The feedback from people has been generally in favour of removing the roadside signs, Nielsen said; people said the advertisements detract from the natural landscape.

But the county also heard from many business owners who said the signs are critical to their marketing – and six entrepreneurs spoke to council Wednesday to urge that the signs be allowed.

“To be clear – these signs work, and they work well,” said Garnet Northey, president of the home design/build firm Spotlight Home and Lifestyle in Bridgenorth.

Northey said 15 per cent of his business comes to him through the use of roadside advertising signs. Forget about getting that business through other means of advertising, he said: “There is no substitute.”

Northey said that roughly 60 small businesses in Peterborough County use the signs extensively and that to ban them would cause “economic retardation.”

He challenged council to send a “positive” message to entrepreneurs and keep the signs.

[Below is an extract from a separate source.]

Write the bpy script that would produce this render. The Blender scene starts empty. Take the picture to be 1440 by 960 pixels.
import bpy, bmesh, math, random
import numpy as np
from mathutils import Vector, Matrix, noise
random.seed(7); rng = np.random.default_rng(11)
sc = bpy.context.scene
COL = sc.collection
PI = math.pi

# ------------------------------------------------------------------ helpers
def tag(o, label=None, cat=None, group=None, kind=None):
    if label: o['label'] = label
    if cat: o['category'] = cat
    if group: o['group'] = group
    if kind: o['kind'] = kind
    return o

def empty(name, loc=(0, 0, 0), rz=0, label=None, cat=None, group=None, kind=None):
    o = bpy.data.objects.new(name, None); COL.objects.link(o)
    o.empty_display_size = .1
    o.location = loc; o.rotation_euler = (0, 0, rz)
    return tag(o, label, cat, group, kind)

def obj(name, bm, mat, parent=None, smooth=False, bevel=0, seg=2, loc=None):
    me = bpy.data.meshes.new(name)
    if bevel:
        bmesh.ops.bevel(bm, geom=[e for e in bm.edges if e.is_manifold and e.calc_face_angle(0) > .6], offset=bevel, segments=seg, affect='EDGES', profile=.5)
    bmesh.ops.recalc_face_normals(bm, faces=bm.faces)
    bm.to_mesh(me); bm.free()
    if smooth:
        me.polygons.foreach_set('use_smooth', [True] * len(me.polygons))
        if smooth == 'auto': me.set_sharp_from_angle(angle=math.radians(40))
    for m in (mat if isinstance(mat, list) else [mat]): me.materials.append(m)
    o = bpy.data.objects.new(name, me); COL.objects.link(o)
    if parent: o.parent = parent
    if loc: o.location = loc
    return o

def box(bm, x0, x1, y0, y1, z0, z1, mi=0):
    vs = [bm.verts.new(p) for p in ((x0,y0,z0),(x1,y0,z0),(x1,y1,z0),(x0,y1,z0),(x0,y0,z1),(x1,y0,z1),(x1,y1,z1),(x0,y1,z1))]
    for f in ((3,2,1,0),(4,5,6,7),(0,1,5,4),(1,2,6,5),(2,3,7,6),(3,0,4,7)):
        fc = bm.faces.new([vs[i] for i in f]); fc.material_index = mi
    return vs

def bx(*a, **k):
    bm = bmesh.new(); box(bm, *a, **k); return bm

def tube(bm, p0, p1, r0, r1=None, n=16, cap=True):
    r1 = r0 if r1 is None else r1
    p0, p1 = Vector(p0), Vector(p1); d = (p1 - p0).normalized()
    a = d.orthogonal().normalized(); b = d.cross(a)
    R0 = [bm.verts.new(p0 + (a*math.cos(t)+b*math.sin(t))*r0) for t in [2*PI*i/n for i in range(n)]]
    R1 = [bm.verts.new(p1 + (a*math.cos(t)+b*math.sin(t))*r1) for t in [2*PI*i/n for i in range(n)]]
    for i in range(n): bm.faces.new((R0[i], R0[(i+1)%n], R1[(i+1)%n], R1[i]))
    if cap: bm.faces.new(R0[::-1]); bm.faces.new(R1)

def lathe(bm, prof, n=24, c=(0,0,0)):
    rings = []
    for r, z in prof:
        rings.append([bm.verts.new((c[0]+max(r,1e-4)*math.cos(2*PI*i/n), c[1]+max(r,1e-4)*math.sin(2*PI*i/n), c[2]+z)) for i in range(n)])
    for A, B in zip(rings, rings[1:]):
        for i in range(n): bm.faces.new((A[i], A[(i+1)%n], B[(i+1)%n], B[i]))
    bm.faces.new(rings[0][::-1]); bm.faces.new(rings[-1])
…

To him, it came down to a single question for councillors: “Do you support small business owners or not?”

Janet Clarkson also spoke out against the proposed ban; she’s the former mayor of the Municipality of Trent Lakes and the current co-chairwoman of the Buckhorn Area Ratepayers Association.

She said signs are critical for small businesses, and banning them is going to hurt young entrepreneurs – many of whom are raising families.

“Put yourself in their shoes,” Clarkson told councillors.

John Milne, the executive officer of the Peterborough and the Kawarthas Homebuilders Association, said local construction firms use the signs to make themselves known to people from the GTA who are coming to their cottages in the Kawarthas.

Those are prospective clients, he pointed out – and if they don’t know about the local firms, they may hire someone from Toronto to do their renovations.

He added that it’s unfair to call the signs ugly.

“Ugly’s a matter of opinion – you might like some signs, you might not,” he said.

But Bev Matthews, mayor of Trent Lakes, wouldn’t hear of it. She was the only councillor who voted against the motion to develop a new sign bylaw.

“Signs block out the real beauty – which is why people come to the Kawarthas,” she said. “The signs have got to go.”

Meanwhile Doug Hutton, deputy mayor of North Kawartha Township, asked his fellow councillors if they’ve ever driven on highways around Sudbury where there’s no roadside advertising.

“Having no signs is a sign of no civilization – and no economic activity,” he said. “It’s scary.”

J. Murray Jones, mayor of Douro-Dummer Township, said that he’s heard for years from citizens who object to the roadside signs because they’re ugly.

He said he arrived at the meeting Wednesday prepared to consider a ban – but then he changed his mind when he heard the business owners speak.

“Until today, I never heard the other side of the story,” he said, adding that he likes the idea of a committee developing a new sign bylaw that can work for everyone.

“I think if we go about this the right way, we can hit the magic button on compromise.”